We could be the fig tree in question, still waiting to break out of the barren prison of our own selfishness; or we could be the vineyard workers, nurturing and caring for others in their journey towards a selfless, fruit-bearing life.
Finally, back to old-time religious thinking and the omnipotent, creator God that Jesus is always trying to disabuse us of. God – the real one who exists—is not an omnipotent judgemental, control-merchant creator. Jesus commonly referred to God as his Father, and, yes, part of this is the old-time religious patriarchal language of his day; but another part of it – the true part—is God as divine parent who gives birth, gives life to the universe, this living, growing, evolving universe.

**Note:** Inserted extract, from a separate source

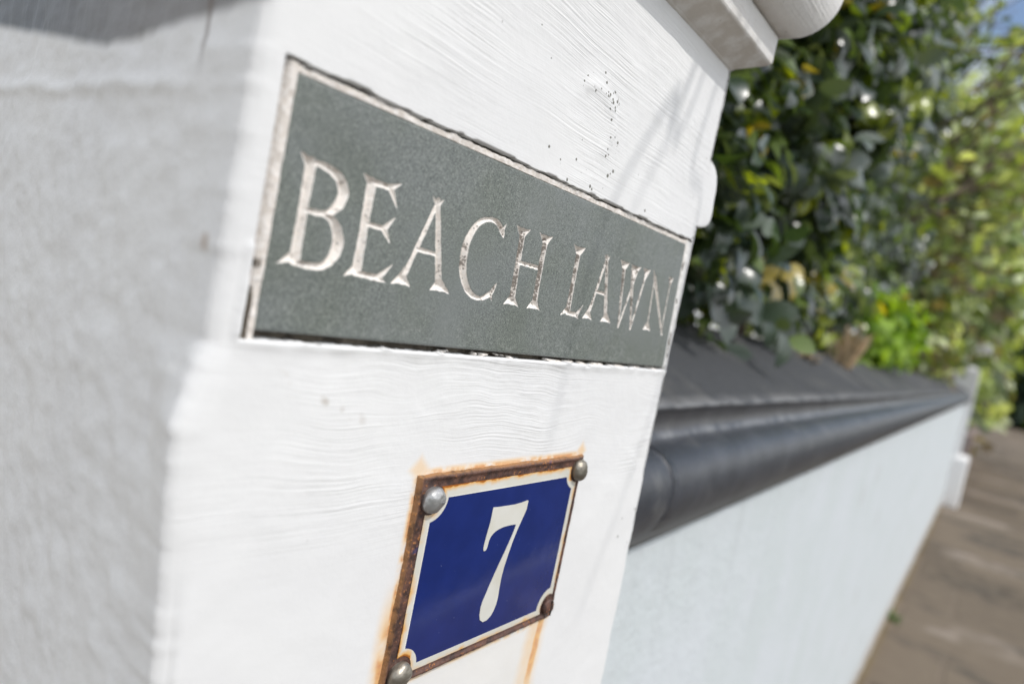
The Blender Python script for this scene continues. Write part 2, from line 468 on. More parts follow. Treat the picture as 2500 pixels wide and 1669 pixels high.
def mat_white(name, col=(0.82, 0.805, 0.785), dirty=0.35):
    g = G(name)
    n = g.noise(scale=60, detail=4); n2 = g.noise(scale=300, detail=3)
    c = g.mix(n.ss(0.3, 0.7), tuple(v * 0.95 for v in col), col)
    c = g.mix(n2.ss(0.66, 0.74) * dirty, c, (0.22, 0.19, 0.16))
    dl = g.attr('edge')
    c = g.mix(dl * n.ss(0.3, 0.6) * 0.55, c, (0.42, 0.36, 0.29))
    g.set('Base Color', c); g.set('Roughness', 0.6)
    st = g.noise(g.vec(g.mx * 14.0, g.my * 14.0, g.mz * 600.0), 1.0, 3)
    g.bump(n + st * 0.8 + n2 * 0.3, 1.0, 0.0007)
    return g.m

def mat_leaf(name, rough=0.28, trans=0.25, spec=0.5, coat=0.0):
    g = G(name, False)
    c = g.attr('leafcol', 'Color')
    g.set('Base Color', c); g.set('Roughness', rough)
    g.p.inputs['Specular IOR Level'].default_value = spec
    g.p.inputs['Coat Weight'].default_value = coat; g.p.inputs['Coat Roughness'].default_value = 0.24
    t = g.nt.nodes.new('ShaderNodeBsdfTranslucent')
    br = g.nt.nodes.new('ShaderNodeMix'); br.data_type = 'RGBA'; br.blend_type = 'MULTIPLY'
    br.inputs[0].default_value = 1.0; br.inputs[7].default_value = (2.6, 2.5, 0.7, 1)
    g.nt.links.new(c.s, br.inputs[6]); g.nt.links.new(br.outputs[2], t.inputs[0])
    mx = g.nt.nodes.new('ShaderNodeMixShader'); mx.inputs[0].default_value = trans
    g.nt.links.new(g.p.outputs[0], mx.inputs[1]); g.nt.links.new(t.outputs[0], mx.inputs[2])
    g.nt.links.new(mx.outputs[0], g.nt.nodes['Material Output'].inputs[0])
    return g.m

M_pier = mat_pier(); M_mortar = mat_mortar(); M_slate = mat_slate(); M_rust = mat_rust(); M_blue = mat_blue()
M_border = mat_cream(True); M_cream = mat_cream(False); M_steel = mat_steel(); M_steel2 = mat_steel(True)
M_coping = mat_coping(); M_wall = mat_wall(); M_cap = mat_white('white_capital_paint')
M_farpier = mat_white('white_pier_paint', (0.86, 0.855, 0.85), 0.1)
M_leaf = mat_leaf('glossy_evergreen_leaf', 0.30, 0.28, 0.8, 0.35); M_leaf2 = mat_leaf('soft_leaf', 0.55, 0.35, 0.3)
M_bark = simple('brown_bark', (0.17, 0.125, 0.095), 0.85, var=0.35, scale=60, bump=0.002)
M_bark2 = simple('green_stem', (0.24, 0.25, 0.11), 0.6, var=0.3, scale=60)
M_dry = simple('dry_straw', (0.56, 0.42, 0.26), 0.8, var=0.25, scale=50)
M_dark = simple('joint_filler', (0.02, 0.018, 0.016), 0.95)

# ================================================================== SETTING: ground
def mat_paving():
    g = G('paving_slabs')
    u = g.mx * CA + g.my * SA; v = g.my * CA - g.mx * SA
    row = (u / 0.84).floor()
    fx = (u.mod(0.84) - 0.42).abs(); vy = v + row.mod(2.0) * 0.3
    fy = (vy.mod(0.84) - 0.42).abs()
    joint = fx.max(fy).ss(0.398, 0.410)
    cell = g.vec(row * 3.71, (vy / 0.84).floor() * 5.13, 0.0)
    cn = g.noise(cell, 1.7, 0)
    n = g.noise(scale=9, detail=5); n2 = g.noise(scale=160, detail=3)
    c = g.mix(cn.ss(0.30, 0.62), (0.108, 0.088, 0.067), (0.168, 0.135, 0.101))
    pt = g.noise(g.vec(u * 1.4, v * 0.5, 0.0), 1.6, 3)
    c = g.mix(pt.ss(0.55, 0.62) * 0.7, c, (0.060, 0.056, 0.050))
    c = g.mix(n.ss(0.35, 0.7) * 0.6, c, (0.19, 0.155, 0.115))
    c = g.mix(n2.ss(0.5, 0.7) * 0.25, c, (0.22, 0.19, 0.155))
    c = g.mix(joint * 0.7, c, (0.17, 0.137, 0.105))
    # pale cement patches along some courses
    band = row.mod(3.0).ss(0.5, 0.0) * (u.mod(0.84) - 0.55).abs().ss(0.24, 0.16)
    fb_ = g.noise(g.vec(u * 0.35, v * 1.1, 0.0), 2.3, 2).ss(0.42, 0.60)
    c = g.mix(band * fb_ * n.ss(0.3, 0.5) * 0.65, c, (0.30, 0.255, 0.215))
    moss = v.ss(0.00, 0.07) * (n.ss(0.3, 0.6))
    c = g.mix(moss * 0.8, c, (0.20, 0.15, 0.06))
    g.set('Base Color', c); g.set('Roughness', 0.85)
    g.p.inputs['Specular IOR Level'].default_value = 0.15
    g.bump(n2 - joint * 2.0, 1.0, 0.002)
    return g.m
def quad(name, x0, x1, y0, y1, z, mat, rot=True):
    P = [(x0, y0), (x1, y0), (x1, y1), (x0, y1)]
    V = [((x * CA - y * SA) if rot else x, (x * SA + y * CA) if rot else y, z) for x, y in P]
    return structure(mesh_obj(name, V, [(0, 1, 2, 3)], mat))
quad('ground', -900, 900, -900, 900, -0.135, simple('earth_and_grass', (0.09, 0.10, 0.045), 0.95, var=0.4, scale=3), False)
quad('pavement', -30, 60, -1.9, 14.0, 0.0, mat_paving())
quad('road', -60, 120, -9.0, -2.04, -0.125, simple('asphalt', (0.055, 0.055, 0.056), 0.9, var=0.25, scale=60))
kb = box(-60, 120, -2.04, -1.9, -0.13, 0.004)
kv = [(x * CA - y * SA, x * SA + y * CA, z) for x, y, z in kb[0]]
structure(mesh_obj('kerb', kv, kb[1], simple('granite_kerb', (0.30, 0.29, 0.28), 0.8)))
# raised garden earth behind the retaining wall
gv, gf = box(2.0, 56.0, 2.44, 34.0, -H / S + 0.02, -0.22)
gg = np.array(gv); structure(mesh_obj('garden_soil', WW(gg), gf, simple('garden_earth', (0.05, 0.038, 0.026), 0.95, var=0.4, scale=30)))

# ================================================================== THE GATE PIER
XL, XR, DEEP = 0.548, 2.232, 1.72
pier = thing('gate_pier', 'white painted masonry gate pier carrying the slate plaque and the blue number plate', 'pier', (W((1.4, 1.85, -H / S)).tolist()))
def build_pier():
    zmin, zmax = -H / S, 1.02
    zs = np.unique(np.round(np.concatenate([np.linspace(zmin, -1.6, 12), np.linspace(-1.6, 1.02, 400),
        [-0.1575, -0.1545, 0.2965, 0.2995]]), 5))
    xs = np.unique(np.round(np.concatenate([np.linspace(0.60, XR - 0.02, 260), [0.6025, 0.6055, 2.2200, 2.2225]]), 5))
    ys = np.linspace(0.06, DEEP, 110)
    # outline points: (kind, param)
    rows = []
    for z in zs:
        # left arris: rounded, softer above, knocked sharper and further out lower down
        k = sstep(-0.20, -0.27, np.array(z)) if False else float(np.clip((-0.17 - z) / 0.14, 0, 1))
        k2 = float(np.clip((-0.30 - z) / 0.45, 0, 1))
        r = 0.036 * (1 - k) + 0.026 * k
        xl = XL + 0.010 - 0.034 * k + 0.040 * k * k2
        jig = (vnoise(np.array(z * 18.0), np.array(0.3), 3) - .5) * 0.004 + (vnoise(np.array(z * 55.0), np.array(1.3), 4) - .5) * 0.003
        # right arris and the roll on the right return
        xr = XR + max(0, (-0.4 - z)) * 0.030
        b = 0.0
        if 0.352 < z < 0.575:
            t = (z - 0.352) / (0.575 - 0.352)
            b = 0.150 * (1 - (2 * t - 1) ** 4) ** 0.5 * (1 - 0.30 * t)
        if z > 0.62: b += 0.003 * sstep(0.62, 0.66, np.array(z)) 
        if z > 0.74: b += 0.003
        xr += float(b) + float((vnoise(np.array(z * 26.0), np.array(5.3), 9) - .5) * 0.010)
        rr = 0.022 + 0.25 * b
        pts = []
        xs0 = XL + 0.010
        for y in ys[::-1]: pts.append((xs0 + (xl + float(jig) - xs0) * max(0, 1 - y / 0.30) ** 2, y))
        xl += float(jig)
        for a in np.linspace(0, math.pi / 2, 12)[1:-1]:
            pts.append((xl + r - r * math.cos(a), r - r * math.sin(a)) if r < 0.06 else (xl, 0))
        x0 = xl + r
        u = (xs - xs[0]) / (xs[-1] - xs[0])
        # keep interior columns fixed so that the recess edges stay straight
        pts.append((min(x0, 0.597), 0.0))
        for xx in xs: pts.append((xx, 0.0))
        x1 = xr - rr
        for a in np.linspace(0, math.pi / 2, 8):
            pts.append((max(x1, XR - 0.018) + (xr - max(x1, XR - 0.018)) * math.sin(a), rr * (1 - math.cos(a))))
        for y in np.linspace(rr + 0.03, DEEP, 16): pts.append((xr, y))
        rows.append(pts)
    P = np.array(rows)                       # nz, nu, 2
    nz, nu, _ = P.shape
    X = P[..., 0]; Y = P[..., 1]; Z = np.repeat(zs[:, None], nu, 1)
    front = np.zeros((nz, nu), bool); nl = len(ys) + 10
    fidx = slice(nl, nl + 1 + len(xs))
    # gentle unevenness
    und = (fbm(X * 3.1, Z * 3.1, 21, 4) - .5) * 0.012
    Yf = Y.copy()
    Yf[:, fidx] += und[:, fidx]
    # lump and edge of filler above the plaque
    Xc, Zc = X[:, fidx], Z[:, fidx]
    rr = np.sqrt(((Xc - 1.47) * 1.05) ** 2 + ((Zc - 0.47) * 1.2) ** 2)
    arc = np.exp(-((rr - 0.10) / 0.022) ** 2) * sstep(-0.06, 0.04, (Xc - 1.47) * .9 + (Zc - 0.47))
    Yf[:, fidx] -= arc * 0.0045 * (0.4 + fbm(Xc * 30, Zc * 30, 5, 3))
    # thick ragged lip of paint round the plaque recess
    dx = np.maximum(np.abs(Xc - 1.414) - 0.8095, 0); dz = np.maximum(np.abs(Zc - 0.0705) - 0.2275, 0)
    sd = np.hypot(dx, dz)
    lip = np.exp(-(sd / 0.014) ** 2) * (fbm(Xc * 22, Zc * 22, 31, 3)) * (Zc < 0)
    Yf[:, fidx] -= lip * 0.008
    # recess (ragged outline)
    rag = (fbm(Xc * 26, Zc * 26, 77, 4) - .5) * 0.006 - 0.001
    ins = (np.abs(Xc - 1.414) < 0.8095) & (np.abs(Zc - 0.0705) < 0.2275 + rag)
    Yf[:, fidx] = np.where(ins, 0.050, Yf[:, fidx])
    # left return: coarse render with a ridge
    li = slice(0, len(ys))
    bl = (fbm(Y[:, li] * 7, Z[:, li] * 2.4, 41, 3) - .5) * 0.010 + (fbm(Y[:, li] * 34, Z[:, li] * 12, 44, 3) - .5) * 0.009 + (fbm(Y[:, li] * 17, Z[:, li] * 17, 42, 3) - .5) * 0.010
    ridge = 0.006 * np.exp(-((Z[:, li] - 0.238 - 0.03 * (Y[:, li] - .3) - (fbm(Y[:, li] * 9, Y[:, li] * 0 + 2, 43, 2) - .5) * 0.022) / 0.018) ** 2)
    fade = sstep(0.0, 0.15, Y[:, li])
    X = X.copy(); X[:, li] -= (bl + ridge * sstep(0.12, 0.3, Y[:, li])) * fade
    V = W(np.stack([X, Yf + 1.0, Z], -1)).reshape(-1, 3)
    f = grid_faces(nz, nu)
    # back closing strip
    i = np.arange(nz - 1); bf = np.stack([i * nu + nu - 1, i * nu, (i + 1) * nu, (i + 1) * nu + nu - 1], -1)
    f = np.concatenate([f[:, ::-1], bf[:, ::-1]])
    mesh_obj('shaft', V, f[:, ::-1], M_pier, pier, smooth=True)
build_pier()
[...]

The old God of religion is the worst sort of parent—controlling, narcissistic, negligent—thank God they don’t exist! The real God who does exist, who Jesus presents to us, is, by contrast, the best sort of parent: respectful, solicitous about giving us our freedom, aware of the danger we are to ourselves with our reckless self-centredness, always staying in touch, ready to help us in our hour of need. And what we need most urgently is not to save our own skin—we’re pretty good at doing that ourselves anyway!—but to repent and undergo the Metanoia, learn some selflessness so we can live a fruitful, creative life. We all need it, the whole human race needs it—and that is what the God who exists delivers, in spades.